We've got MORE!
Discover 140 wonderful, fascinating and striking artworks in our renewed collection display. Museum MORE first opened its doors in 2015, with a founding collection of some 900 works. Over the past decade, more than 300 works have been added through acquisitions, donations and long-term loans. The museum is also home to works that have rarely or never been exhibited, as the collection is much larger than the available gallery space. This exhibition introduces visitors to a wide selection of recent acquisitions and works from storage, shown alongside highlights that are almost permanently on view.
Journey through eight themes
The new presentation invites you to criss-cross through time across eight themes. Some are based on the depicted subject, while others are more associative or intuitive in nature. All 140 works align with Museum MORE’s collection criteria: they are rooted in the visible reality and created by artists who were (or are) active in the Netherlands between 1900 and today.
Inner world
The inner human world, with all its shifting moods, is a recurring theme in MORE’s collection. With their gigantic nude self-portraits in chalk on cheese-cloth, Lise Lou Sore explores the experience of extreme emotion – feelings that are universally recognisable, yet feel profoundly solitary when lived through. A hyperrealistic painting by Maudy Alferink tempts us with the colourful clothing of the portrayed girl, but what does the work tell us about her self-image and state of mind?
Abstract realism
Is a realistic image always immediately recognisable? At first glance, Raquel Maulwurf’s large charcoal drawing appears to be a play of random lines and patches. But nothing could be further from the truth: the title Agent Orange refers to the defoliant used during the Vietnam War (1955–1975). The pattern is based on satellite images of spray planes flying in formation. Theo van Amstel offers a lighter composition – a rhythmic interplay of turquoise and white, light and shadow. The small pencil drawing by David Haines is at once hyperrealistic, abstract and conceptual: he arranged the pills that his mother took towards the end of her life as verse.


They made it
We show self-portraits by a large number of artists from our collection. They made the works, but did they also ‘make it’ in their field? Some, such as Charley Toorop and Carel Willink, and contemporary artists like Levi van Veluw and Philip Akkerman, are well-known names, who have made a living from their art. Others never truly broke through, or have only recently been (re)discovered. For us as a museum, they are all equally important – because without them, we would not exist. After all, without artists there is no museum.

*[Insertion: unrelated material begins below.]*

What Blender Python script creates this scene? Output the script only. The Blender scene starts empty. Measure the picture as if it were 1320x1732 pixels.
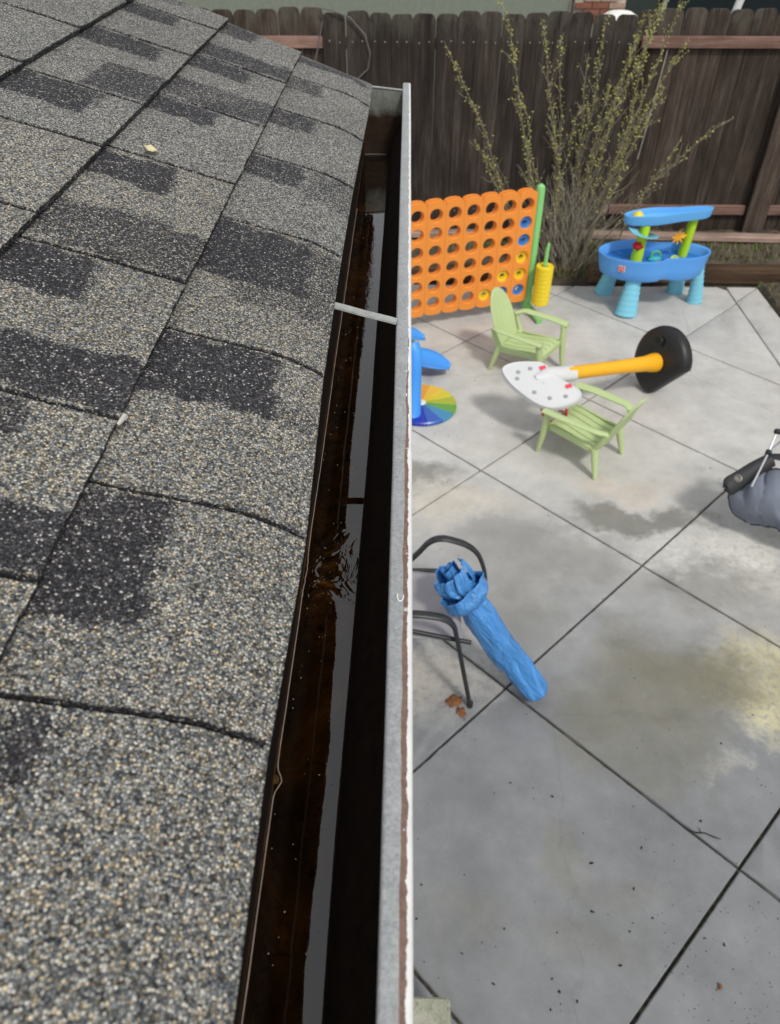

(Snow) landscapes and white
Jan Mankes’ Row of Trees and Charley Toorop’s Beemster, Flowering Tree are two of the most beloved paintings in our collection. Carel Willink and Wim Schuhmacher – of whom MORE holds an exceptional number of works – also frequently painted (urban) landscapes. Until recently, our collection contained few works depicting landscapes or nature. That changed with acquisitions such as Ruud van Empel’s photo collage featuring cow parsley. In several of our artworks, the ‘colour’ white also takes centre stage: the white of blossom, the white of snow, or white as a luminous contrast to darkness.
Street and consumption
The street, packaging and waste, (over)consumption and the food industry, wealth and poverty, social inequality and the mobile home of a homeless person: shopping trolleys represent much more than a trip to the supermarket. The artists duo J&B uses three polystyrene trolleys to reflect on social issues with materials ‘from the street’, such as bin bags, pizza boxes and polystyrene. For some, the street is a place to hurry through on the way to work, for others, its a place for thrills at the funfair, while for yet another, it’s a place to find food or clients.
Still life
Still life enjoyed unprecedented popularity among Realist artists in the 1920s to 1940s. MORE’s collection therefore unsurprisingly contains a large number of still lifes: glassware, pots, pans, flowers, books, fruit and many eggs, but also dead animals or skulls, often with an artfully draped cloth or pile of papers. These carefully balanced compositions demonstrate the artist’s skill in rendering different materials, such as the glossy surface of glass. While still lifes are traditionally paintings, you can also see contemporary three-dimensional still lifes today – sometimes carrying the same symbolic meaning as a century ago: momento mori, but also carpe diem.

Relationships
Whether it’s a relationship with family or children, a loved one or spouse, friends or colleagues: relationships are essential to our existence. They bring joy, warmth, balance and security – but also doubt, irritation and sadness when a relationship ends, or when the desire for one remains unfulfilled. How do artists capture this complexity? Sometimes with irony or detachment, sometimes tenderly or exuberantly. Jans Muskee devoted himself to the human figure; sculptor Johan Polet pursued robust intimacy.
Nudes
Art history abounds with nudes. For centuries, these were mainly graceful female figures, framed within Biblical or mythological scenes. From the late 19th century onwards, we also encounter nudes – both male and female – as bathers in or beside the water. The modern realist works in MORE’s collection show nudes in many forms. But when do we perceive nudity as truly naked, and where do we draw the line between acceptable or pleasurable nudity and that which feels uncomfortable or even provocative? We often view nudity in art differently to nudity in daily life. How do gender, age, pose, facial expression and context influence our perception of the naked body?